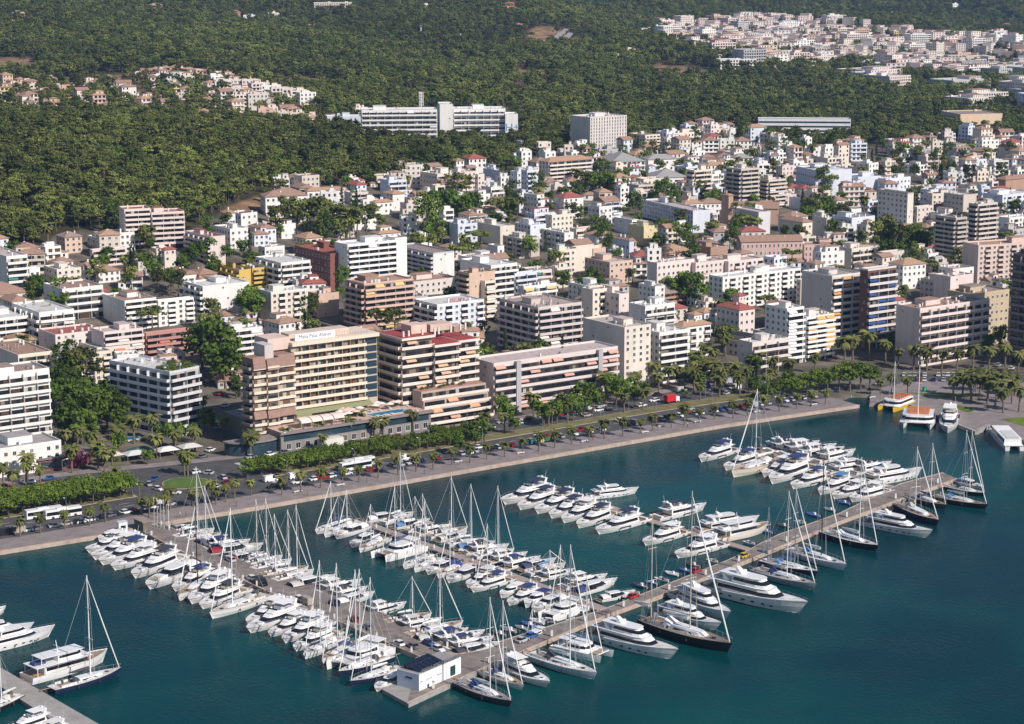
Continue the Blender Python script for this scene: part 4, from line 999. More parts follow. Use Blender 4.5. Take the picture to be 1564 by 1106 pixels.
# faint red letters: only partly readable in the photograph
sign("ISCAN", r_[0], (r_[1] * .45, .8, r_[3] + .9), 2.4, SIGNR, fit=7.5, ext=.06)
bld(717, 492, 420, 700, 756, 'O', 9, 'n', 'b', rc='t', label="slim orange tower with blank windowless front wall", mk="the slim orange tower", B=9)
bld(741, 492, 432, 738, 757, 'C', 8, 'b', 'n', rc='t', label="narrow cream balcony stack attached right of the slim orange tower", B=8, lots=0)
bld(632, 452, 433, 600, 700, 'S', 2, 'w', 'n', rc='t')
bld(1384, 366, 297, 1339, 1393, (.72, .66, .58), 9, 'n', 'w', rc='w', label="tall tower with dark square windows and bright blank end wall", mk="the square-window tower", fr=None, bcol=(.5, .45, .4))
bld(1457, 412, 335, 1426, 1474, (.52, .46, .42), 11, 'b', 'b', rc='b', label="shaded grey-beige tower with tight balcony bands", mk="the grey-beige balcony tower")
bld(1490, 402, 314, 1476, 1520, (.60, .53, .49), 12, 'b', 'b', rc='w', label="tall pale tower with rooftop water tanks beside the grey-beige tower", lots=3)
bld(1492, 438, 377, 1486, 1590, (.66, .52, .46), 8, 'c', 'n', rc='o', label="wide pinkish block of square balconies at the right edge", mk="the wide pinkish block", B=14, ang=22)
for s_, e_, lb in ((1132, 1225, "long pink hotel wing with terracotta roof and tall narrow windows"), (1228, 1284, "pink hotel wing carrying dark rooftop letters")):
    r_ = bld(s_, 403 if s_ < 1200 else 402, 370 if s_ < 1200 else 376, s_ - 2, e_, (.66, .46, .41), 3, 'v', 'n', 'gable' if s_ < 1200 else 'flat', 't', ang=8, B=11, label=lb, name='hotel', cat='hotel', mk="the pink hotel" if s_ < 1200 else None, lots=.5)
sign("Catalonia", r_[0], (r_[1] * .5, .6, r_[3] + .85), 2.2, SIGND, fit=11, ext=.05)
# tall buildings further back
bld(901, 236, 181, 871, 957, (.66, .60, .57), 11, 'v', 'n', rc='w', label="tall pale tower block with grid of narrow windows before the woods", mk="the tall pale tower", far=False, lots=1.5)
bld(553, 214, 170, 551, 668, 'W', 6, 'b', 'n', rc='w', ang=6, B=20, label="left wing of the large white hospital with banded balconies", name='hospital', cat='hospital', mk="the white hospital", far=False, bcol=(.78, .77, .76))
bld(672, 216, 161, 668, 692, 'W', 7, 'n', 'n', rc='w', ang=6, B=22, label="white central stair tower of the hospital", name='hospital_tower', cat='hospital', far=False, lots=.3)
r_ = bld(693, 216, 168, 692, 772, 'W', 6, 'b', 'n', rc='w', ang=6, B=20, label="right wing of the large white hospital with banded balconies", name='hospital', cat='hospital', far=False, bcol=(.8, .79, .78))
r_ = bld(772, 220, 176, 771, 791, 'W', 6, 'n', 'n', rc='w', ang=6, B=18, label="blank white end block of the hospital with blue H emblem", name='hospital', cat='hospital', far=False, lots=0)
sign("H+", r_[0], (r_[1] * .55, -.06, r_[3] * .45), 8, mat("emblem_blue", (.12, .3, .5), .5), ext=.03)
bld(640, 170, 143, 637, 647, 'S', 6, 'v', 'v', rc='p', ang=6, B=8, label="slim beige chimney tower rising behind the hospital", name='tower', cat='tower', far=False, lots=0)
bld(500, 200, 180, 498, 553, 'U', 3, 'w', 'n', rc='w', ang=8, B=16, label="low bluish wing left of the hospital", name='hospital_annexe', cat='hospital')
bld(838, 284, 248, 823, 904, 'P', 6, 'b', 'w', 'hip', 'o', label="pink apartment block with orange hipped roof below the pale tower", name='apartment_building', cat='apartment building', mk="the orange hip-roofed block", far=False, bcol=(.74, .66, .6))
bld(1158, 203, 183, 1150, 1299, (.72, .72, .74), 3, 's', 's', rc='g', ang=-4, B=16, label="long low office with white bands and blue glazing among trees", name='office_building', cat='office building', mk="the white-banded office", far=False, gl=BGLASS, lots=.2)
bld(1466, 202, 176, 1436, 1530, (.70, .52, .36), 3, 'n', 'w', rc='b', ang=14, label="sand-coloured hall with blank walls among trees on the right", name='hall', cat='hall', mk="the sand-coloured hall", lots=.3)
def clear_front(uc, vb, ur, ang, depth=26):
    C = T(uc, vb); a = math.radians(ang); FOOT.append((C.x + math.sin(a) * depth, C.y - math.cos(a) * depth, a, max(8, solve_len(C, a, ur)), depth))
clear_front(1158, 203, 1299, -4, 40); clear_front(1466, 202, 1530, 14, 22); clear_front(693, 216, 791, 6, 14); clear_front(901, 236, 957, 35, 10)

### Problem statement
From the material above, reproduce everything verbatim except the pictures.

### Expected output
Continue the Blender Python script for this scene: part 4, from line 999. More parts follow. Use Blender 4.5. Take the picture to be 1564 by 1106 pixels.
# faint red letters: only partly readable in the photograph
sign("ISCAN", r_[0], (r_[1] * .45, .8, r_[3] + .9), 2.4, SIGNR, fit=7.5, ext=.06)
bld(717, 492, 420, 700, 756, 'O', 9, 'n', 'b', rc='t', label="slim orange tower with blank windowless front wall", mk="the slim orange tower", B=9)
bld(741, 492, 432, 738, 757, 'C', 8, 'b', 'n', rc='t', label="narrow cream balcony stack attached right of the slim orange tower", B=8, lots=0)
bld(632, 452, 433, 600, 700, 'S', 2, 'w', 'n', rc='t')
bld(1384, 366, 297, 1339, 1393, (.72, .66, .58), 9, 'n', 'w', rc='w', label="tall tower with dark square windows and bright blank end wall", mk="the square-window tower", fr=None, bcol=(.5, .45, .4))
bld(1457, 412, 335, 1426, 1474, (.52, .46, .42), 11, 'b', 'b', rc='b', label="shaded grey-beige tower with tight balcony bands", mk="the grey-beige balcony tower")
bld(1490, 402, 314, 1476, 1520, (.60, .53, .49), 12, 'b', 'b', rc='w', label="tall pale tower with rooftop water tanks beside the grey-beige tower", lots=3)
bld(1492, 438, 377, 1486, 1590, (.66, .52, .46), 8, 'c', 'n', rc='o', label="wide pinkish block of square balconies at the right edge", mk="the wide pinkish block", B=14, ang=22)
for s_, e_, lb in ((1132, 1225, "long pink hotel wing with terracotta roof and tall narrow windows"), (1228, 1284, "pink hotel wing carrying dark rooftop letters")):
    r_ = bld(s_, 403 if s_ < 1200 else 402, 370 if s_ < 1200 else 376, s_ - 2, e_, (.66, .46, .41), 3, 'v', 'n', 'gable' if s_ < 1200 else 'flat', 't', ang=8, B=11, label=lb, name='hotel', cat='hotel', mk="the pink hotel" if s_ < 1200 else None, lots=.5)
sign("Catalonia", r_[0], (r_[1] * .5, .6, r_[3] + .85), 2.2, SIGND, fit=11, ext=.05)
# tall buildings further back
bld(901, 236, 181, 871, 957, (.66, .60, .57), 11, 'v', 'n', rc='w', label="tall pale tower block with grid of narrow windows before the woods", mk="the tall pale tower", far=False, lots=1.5)
bld(553, 214, 170, 551, 668, 'W', 6, 'b', 'n', rc='w', ang=6, B=20, label="left wing of the large white hospital with banded balconies", name='hospital', cat='hospital', mk="the white hospital", far=False, bcol=(.78, .77, .76))
bld(672, 216, 161, 668, 692, 'W', 7, 'n', 'n', rc='w', ang=6, B=22, label="white central stair tower of the hospital", name='hospital_tower', cat='hospital', far=False, lots=.3)
r_ = bld(693, 216, 168, 692, 772, 'W', 6, 'b', 'n', rc='w', ang=6, B=20, label="right wing of the large white hospital with banded balconies", name='hospital', cat='hospital', far=False, bcol=(.8, .79, .78))
r_ = bld(772, 220, 176, 771, 791, 'W', 6, 'n', 'n', rc='w', ang=6, B=18, label="blank white end block of the hospital with blue H emblem", name='hospital', cat='hospital', far=False, lots=0)
sign("H+", r_[0], (r_[1] * .55, -.06, r_[3] * .45), 8, mat("emblem_blue", (.12, .3, .5), .5), ext=.03)
bld(640, 170, 143, 637, 647, 'S', 6, 'v', 'v', rc='p', ang=6, B=8, label="slim beige chimney tower rising behind the hospital", name='tower', cat='tower', far=False, lots=0)
bld(500, 200, 180, 498, 553, 'U', 3, 'w', 'n', rc='w', ang=8, B=16, label="low bluish wing left of the hospital", name='hospital_annexe', cat='hospital')
bld(838, 284, 248, 823, 904, 'P', 6, 'b', 'w', 'hip', 'o', label="pink apartment block with orange hipped roof below the pale tower", name='apartment_building', cat='apartment building', mk="the orange hip-roofed block", far=False, bcol=(.74, .66, .6))
bld(1158, 203, 183, 1150, 1299, (.72, .72, .74), 3, 's', 's', rc='g', ang=-4, B=16, label="long low office with white bands and blue glazing among trees", name='office_building', cat='office building', mk="the white-banded office", far=False, gl=BGLASS, lots=.2)
bld(1466, 202, 176, 1436, 1530, (.70, .52, .36), 3, 'n', 'w', rc='b', ang=14, label="sand-coloured hall with blank walls among trees on the right", name='hall', cat='hall', mk="the sand-coloured hall", lots=.3)
def clear_front(uc, vb, ur, ang, depth=26):
    C = T(uc, vb); a = math.radians(ang); FOOT.append((C.x + math.sin(a) * depth, C.y - math.cos(a) * depth, a, max(8, solve_len(C, a, ur)), depth))
clear_front(1158, 203, 1299, -4, 40); clear_front(1466, 202, 1530, 14, 22); clear_front(693, 216, 791, 6, 14); clear_front(901, 236, 957, 35, 10)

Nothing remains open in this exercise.